GIVEN DATA.
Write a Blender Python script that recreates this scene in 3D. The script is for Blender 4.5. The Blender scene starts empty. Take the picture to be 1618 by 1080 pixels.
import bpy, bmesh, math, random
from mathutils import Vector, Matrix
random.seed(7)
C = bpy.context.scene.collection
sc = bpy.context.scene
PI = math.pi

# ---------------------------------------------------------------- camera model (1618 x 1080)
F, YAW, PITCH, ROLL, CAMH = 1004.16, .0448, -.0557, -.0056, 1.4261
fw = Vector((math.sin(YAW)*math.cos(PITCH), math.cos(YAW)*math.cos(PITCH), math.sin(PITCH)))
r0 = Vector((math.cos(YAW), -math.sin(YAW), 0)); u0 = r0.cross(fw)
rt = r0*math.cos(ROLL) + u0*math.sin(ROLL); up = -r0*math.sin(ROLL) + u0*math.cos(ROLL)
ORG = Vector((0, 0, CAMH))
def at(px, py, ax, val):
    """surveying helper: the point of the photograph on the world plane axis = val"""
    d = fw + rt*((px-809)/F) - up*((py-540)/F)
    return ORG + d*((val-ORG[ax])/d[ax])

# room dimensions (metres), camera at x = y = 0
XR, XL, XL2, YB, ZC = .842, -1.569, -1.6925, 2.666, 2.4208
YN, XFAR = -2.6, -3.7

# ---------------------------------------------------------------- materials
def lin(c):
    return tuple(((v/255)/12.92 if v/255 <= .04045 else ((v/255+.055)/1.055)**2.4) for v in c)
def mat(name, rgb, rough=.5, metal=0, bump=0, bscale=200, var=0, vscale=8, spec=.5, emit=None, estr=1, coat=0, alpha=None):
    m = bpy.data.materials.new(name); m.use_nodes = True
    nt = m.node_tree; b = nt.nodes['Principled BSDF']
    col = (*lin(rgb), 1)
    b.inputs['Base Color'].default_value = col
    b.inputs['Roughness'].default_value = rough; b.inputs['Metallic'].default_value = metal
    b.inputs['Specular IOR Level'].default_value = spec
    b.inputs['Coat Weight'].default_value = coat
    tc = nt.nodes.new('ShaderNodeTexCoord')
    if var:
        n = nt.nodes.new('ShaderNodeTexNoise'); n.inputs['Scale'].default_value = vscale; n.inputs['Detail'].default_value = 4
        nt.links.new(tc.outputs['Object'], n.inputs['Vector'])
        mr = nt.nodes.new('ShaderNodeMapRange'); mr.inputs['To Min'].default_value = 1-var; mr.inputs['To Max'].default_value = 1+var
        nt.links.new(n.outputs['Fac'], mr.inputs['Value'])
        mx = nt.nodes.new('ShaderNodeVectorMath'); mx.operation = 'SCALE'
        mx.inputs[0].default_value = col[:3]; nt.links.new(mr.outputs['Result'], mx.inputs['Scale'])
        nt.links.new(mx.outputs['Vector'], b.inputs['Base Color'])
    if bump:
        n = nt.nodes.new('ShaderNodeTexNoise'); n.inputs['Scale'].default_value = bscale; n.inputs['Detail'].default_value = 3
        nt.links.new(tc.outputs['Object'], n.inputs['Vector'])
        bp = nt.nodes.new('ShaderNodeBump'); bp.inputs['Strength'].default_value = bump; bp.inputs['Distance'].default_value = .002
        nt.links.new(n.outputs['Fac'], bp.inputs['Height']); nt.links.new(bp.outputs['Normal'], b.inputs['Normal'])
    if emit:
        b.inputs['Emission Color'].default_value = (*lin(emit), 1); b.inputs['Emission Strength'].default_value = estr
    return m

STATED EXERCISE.
Your task is to transcribe the material exactly.

SOLUTION TO THE EXERCISE.
Write a Blender Python script that recreates this scene in 3D. The script is for Blender 4.5. The Blender scene starts empty. Take the picture to be 1618 by 1080 pixels.
import bpy, bmesh, math, random
from mathutils import Vector, Matrix
random.seed(7)
C = bpy.context.scene.collection
sc = bpy.context.scene
PI = math.pi

# ---------------------------------------------------------------- camera model (1618 x 1080)
F, YAW, PITCH, ROLL, CAMH = 1004.16, .0448, -.0557, -.0056, 1.4261
fw = Vector((math.sin(YAW)*math.cos(PITCH), math.cos(YAW)*math.cos(PITCH), math.sin(PITCH)))
r0 = Vector((math.cos(YAW), -math.sin(YAW), 0)); u0 = r0.cross(fw)
rt = r0*math.cos(ROLL) + u0*math.sin(ROLL); up = -r0*math.sin(ROLL) + u0*math.cos(ROLL)
ORG = Vector((0, 0, CAMH))
def at(px, py, ax, val):
    """surveying helper: the point of the photograph on the world plane axis = val"""
    d = fw + rt*((px-809)/F) - up*((py-540)/F)
    return ORG + d*((val-ORG[ax])/d[ax])

# room dimensions (metres), camera at x = y = 0
XR, XL, XL2, YB, ZC = .842, -1.569, -1.6925, 2.666, 2.4208
YN, XFAR = -2.6, -3.7

# ---------------------------------------------------------------- materials
def lin(c):
    return tuple(((v/255)/12.92 if v/255 <= .04045 else ((v/255+.055)/1.055)**2.4) for v in c)
def mat(name, rgb, rough=.5, metal=0, bump=0, bscale=200, var=0, vscale=8, spec=.5, emit=None, estr=1, coat=0, alpha=None):
    m = bpy.data.materials.new(name); m.use_nodes = True
    nt = m.node_tree; b = nt.nodes['Principled BSDF']
    col = (*lin(rgb), 1)
    b.inputs['Base Color'].default_value = col
    b.inputs['Roughness'].default_value = rough; b.inputs['Metallic'].default_value = metal
    b.inputs['Specular IOR Level'].default_value = spec
    b.inputs['Coat Weight'].default_value = coat
    tc = nt.nodes.new('ShaderNodeTexCoord')
    if var:
        n = nt.nodes.new('ShaderNodeTexNoise'); n.inputs['Scale'].default_value = vscale; n.inputs['Detail'].default_value = 4
        nt.links.new(tc.outputs['Object'], n.inputs['Vector'])
        mr = nt.nodes.new('ShaderNodeMapRange'); mr.inputs['To Min'].default_value = 1-var; mr.inputs['To Max'].default_value = 1+var
        nt.links.new(n.outputs['Fac'], mr.inputs['Value'])
        mx = nt.nodes.new('ShaderNodeVectorMath'); mx.operation = 'SCALE'
        mx.inputs[0].default_value = col[:3]; nt.links.new(mr.outputs['Result'], mx.inputs['Scale'])
        nt.links.new(mx.outputs['Vector'], b.inputs['Base Color'])
    if bump:
        n = nt.nodes.new('ShaderNodeTexNoise'); n.inputs['Scale'].default_value = bscale; n.inputs['Detail'].default_value = 3
        nt.links.new(tc.outputs['Object'], n.inputs['Vector'])
        bp = nt.nodes.new('ShaderNodeBump'); bp.inputs['Strength'].default_value = bump; bp.inputs['Distance'].default_value = .002
        nt.links.new(n.outputs['Fac'], bp.inputs['Height']); nt.links.new(bp.outputs['Normal'], b.inputs['Normal'])
    if emit:
        b.inputs['Emission Color'].default_value = (*lin(emit), 1); b.inputs['Emission Strength'].default_value = estr
    return m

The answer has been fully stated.